→ **INSTRUCTIONS TO FOLLOW**:
Every line with the word "scene" in it should be extracted from the data that follows.

→ **COLLECTED DATA**:
>> BEGIN
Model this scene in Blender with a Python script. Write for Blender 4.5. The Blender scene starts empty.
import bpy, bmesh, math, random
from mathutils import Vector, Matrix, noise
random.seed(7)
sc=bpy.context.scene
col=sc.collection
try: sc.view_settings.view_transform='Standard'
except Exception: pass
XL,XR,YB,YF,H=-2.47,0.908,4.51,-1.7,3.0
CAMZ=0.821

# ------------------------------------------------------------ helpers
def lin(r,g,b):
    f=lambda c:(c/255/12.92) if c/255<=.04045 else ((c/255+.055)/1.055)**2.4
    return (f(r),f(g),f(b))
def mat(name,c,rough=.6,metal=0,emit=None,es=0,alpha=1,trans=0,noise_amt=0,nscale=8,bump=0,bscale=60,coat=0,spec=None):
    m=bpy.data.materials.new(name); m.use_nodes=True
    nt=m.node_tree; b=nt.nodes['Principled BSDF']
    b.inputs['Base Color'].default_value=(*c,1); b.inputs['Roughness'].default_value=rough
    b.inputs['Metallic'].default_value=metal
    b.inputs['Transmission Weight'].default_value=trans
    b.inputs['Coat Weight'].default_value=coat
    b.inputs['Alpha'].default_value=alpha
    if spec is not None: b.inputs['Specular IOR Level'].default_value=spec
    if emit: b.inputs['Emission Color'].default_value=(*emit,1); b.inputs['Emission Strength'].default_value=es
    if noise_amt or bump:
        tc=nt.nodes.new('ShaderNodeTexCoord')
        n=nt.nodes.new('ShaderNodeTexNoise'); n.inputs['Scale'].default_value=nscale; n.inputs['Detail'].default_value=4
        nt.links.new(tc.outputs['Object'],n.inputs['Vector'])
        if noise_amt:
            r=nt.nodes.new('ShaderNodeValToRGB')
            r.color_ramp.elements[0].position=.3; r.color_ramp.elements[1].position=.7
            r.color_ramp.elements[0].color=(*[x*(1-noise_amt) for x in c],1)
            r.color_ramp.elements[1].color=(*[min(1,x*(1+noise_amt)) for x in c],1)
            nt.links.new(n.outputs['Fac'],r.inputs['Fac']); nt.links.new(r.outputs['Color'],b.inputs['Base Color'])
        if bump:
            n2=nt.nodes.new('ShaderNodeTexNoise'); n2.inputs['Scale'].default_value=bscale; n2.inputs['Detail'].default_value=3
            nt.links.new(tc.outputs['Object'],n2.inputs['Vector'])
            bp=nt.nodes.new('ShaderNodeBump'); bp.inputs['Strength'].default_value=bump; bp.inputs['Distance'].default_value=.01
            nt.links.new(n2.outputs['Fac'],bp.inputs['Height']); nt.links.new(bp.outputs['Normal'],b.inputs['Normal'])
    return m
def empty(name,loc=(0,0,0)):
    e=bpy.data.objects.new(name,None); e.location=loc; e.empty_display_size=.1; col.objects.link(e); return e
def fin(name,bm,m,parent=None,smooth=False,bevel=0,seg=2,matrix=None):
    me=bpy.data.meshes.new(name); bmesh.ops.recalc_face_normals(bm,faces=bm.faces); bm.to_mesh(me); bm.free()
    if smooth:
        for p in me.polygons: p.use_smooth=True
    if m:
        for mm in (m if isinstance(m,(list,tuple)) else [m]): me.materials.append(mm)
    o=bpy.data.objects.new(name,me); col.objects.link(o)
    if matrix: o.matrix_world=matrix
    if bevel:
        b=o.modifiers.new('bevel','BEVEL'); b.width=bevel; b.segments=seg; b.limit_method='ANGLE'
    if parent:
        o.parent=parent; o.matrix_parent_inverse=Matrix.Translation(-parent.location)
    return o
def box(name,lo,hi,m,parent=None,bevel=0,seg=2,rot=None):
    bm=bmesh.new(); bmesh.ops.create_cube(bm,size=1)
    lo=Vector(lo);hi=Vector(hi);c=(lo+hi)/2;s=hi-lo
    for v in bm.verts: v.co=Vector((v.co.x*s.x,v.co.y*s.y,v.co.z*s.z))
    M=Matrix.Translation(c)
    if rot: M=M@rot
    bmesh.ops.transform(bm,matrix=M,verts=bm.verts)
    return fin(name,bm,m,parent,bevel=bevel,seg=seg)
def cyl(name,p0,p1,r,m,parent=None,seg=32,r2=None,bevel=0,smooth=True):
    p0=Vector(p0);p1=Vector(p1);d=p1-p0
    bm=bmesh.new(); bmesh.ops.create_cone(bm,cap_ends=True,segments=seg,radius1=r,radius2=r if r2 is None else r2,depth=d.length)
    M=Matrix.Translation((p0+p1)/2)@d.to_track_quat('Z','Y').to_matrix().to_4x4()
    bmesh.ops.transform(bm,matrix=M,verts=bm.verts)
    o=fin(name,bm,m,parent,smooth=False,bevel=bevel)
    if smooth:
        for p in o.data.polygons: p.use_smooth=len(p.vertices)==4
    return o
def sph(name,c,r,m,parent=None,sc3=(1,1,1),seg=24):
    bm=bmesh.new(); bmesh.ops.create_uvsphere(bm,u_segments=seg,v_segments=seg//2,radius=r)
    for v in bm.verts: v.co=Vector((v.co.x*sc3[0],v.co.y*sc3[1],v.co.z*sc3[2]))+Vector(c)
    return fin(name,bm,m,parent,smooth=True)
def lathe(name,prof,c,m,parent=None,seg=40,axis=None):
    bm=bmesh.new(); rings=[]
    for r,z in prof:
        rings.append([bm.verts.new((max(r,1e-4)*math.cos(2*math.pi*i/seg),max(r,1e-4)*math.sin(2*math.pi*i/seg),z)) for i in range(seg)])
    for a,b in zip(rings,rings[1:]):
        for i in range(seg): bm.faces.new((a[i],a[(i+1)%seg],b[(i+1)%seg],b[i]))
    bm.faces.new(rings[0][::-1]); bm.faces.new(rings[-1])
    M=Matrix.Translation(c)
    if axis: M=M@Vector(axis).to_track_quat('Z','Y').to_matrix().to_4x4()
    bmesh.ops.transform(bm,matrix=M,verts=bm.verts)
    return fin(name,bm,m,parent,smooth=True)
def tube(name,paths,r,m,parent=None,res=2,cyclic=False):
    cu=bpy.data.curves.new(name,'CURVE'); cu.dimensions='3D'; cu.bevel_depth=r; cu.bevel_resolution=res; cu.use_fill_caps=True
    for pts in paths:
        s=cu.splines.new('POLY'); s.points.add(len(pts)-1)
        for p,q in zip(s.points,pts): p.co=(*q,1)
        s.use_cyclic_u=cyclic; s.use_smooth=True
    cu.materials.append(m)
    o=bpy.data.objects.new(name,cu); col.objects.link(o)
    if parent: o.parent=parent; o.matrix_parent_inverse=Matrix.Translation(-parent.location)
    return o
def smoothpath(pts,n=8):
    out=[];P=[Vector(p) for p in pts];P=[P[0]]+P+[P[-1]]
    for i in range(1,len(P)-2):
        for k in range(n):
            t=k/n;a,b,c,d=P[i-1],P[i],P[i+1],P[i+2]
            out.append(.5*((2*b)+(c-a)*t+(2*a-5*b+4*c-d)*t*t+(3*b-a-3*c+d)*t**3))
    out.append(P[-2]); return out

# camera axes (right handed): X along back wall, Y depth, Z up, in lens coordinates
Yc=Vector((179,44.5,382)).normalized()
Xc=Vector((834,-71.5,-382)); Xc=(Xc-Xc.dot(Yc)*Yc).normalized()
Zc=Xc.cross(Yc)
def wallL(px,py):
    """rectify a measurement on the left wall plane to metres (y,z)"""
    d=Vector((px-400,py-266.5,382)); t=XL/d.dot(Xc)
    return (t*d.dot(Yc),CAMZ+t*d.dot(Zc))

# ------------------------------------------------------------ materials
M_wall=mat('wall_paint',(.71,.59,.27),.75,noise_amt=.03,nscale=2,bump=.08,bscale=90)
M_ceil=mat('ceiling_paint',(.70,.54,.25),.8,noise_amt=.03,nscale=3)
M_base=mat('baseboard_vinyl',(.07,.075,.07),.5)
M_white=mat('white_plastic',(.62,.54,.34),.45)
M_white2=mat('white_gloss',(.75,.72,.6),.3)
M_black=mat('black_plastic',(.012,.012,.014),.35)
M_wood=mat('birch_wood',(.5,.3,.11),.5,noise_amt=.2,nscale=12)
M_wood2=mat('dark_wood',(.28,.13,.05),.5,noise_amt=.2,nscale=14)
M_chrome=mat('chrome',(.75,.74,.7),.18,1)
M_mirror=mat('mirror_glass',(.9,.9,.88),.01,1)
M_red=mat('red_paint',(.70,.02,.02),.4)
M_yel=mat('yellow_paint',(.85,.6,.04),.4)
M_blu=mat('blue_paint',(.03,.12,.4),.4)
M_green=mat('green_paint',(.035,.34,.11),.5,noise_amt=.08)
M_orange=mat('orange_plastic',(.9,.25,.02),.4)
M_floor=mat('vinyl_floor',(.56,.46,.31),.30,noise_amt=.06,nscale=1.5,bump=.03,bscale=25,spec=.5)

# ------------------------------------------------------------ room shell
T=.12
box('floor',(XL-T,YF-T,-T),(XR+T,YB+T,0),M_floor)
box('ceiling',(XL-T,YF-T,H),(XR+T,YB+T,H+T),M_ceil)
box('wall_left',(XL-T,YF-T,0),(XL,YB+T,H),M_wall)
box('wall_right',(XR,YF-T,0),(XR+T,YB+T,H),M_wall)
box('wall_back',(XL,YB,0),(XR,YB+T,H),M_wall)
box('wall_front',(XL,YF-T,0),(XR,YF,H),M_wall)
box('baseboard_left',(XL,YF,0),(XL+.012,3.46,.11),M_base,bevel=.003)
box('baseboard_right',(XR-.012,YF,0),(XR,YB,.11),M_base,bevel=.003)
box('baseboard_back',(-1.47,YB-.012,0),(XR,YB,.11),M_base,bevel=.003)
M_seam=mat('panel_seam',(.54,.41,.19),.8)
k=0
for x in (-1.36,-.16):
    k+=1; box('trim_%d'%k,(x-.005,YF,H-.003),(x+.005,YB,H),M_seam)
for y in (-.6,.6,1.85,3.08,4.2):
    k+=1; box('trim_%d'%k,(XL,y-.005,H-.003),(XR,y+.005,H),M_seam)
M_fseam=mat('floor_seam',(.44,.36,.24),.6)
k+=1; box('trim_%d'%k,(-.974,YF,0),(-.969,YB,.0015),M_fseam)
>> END
→ **RESPONSE**:
Model this scene in Blender with a Python script. Write for Blender 4.5. The Blender scene starts empty.
sc=bpy.context.scene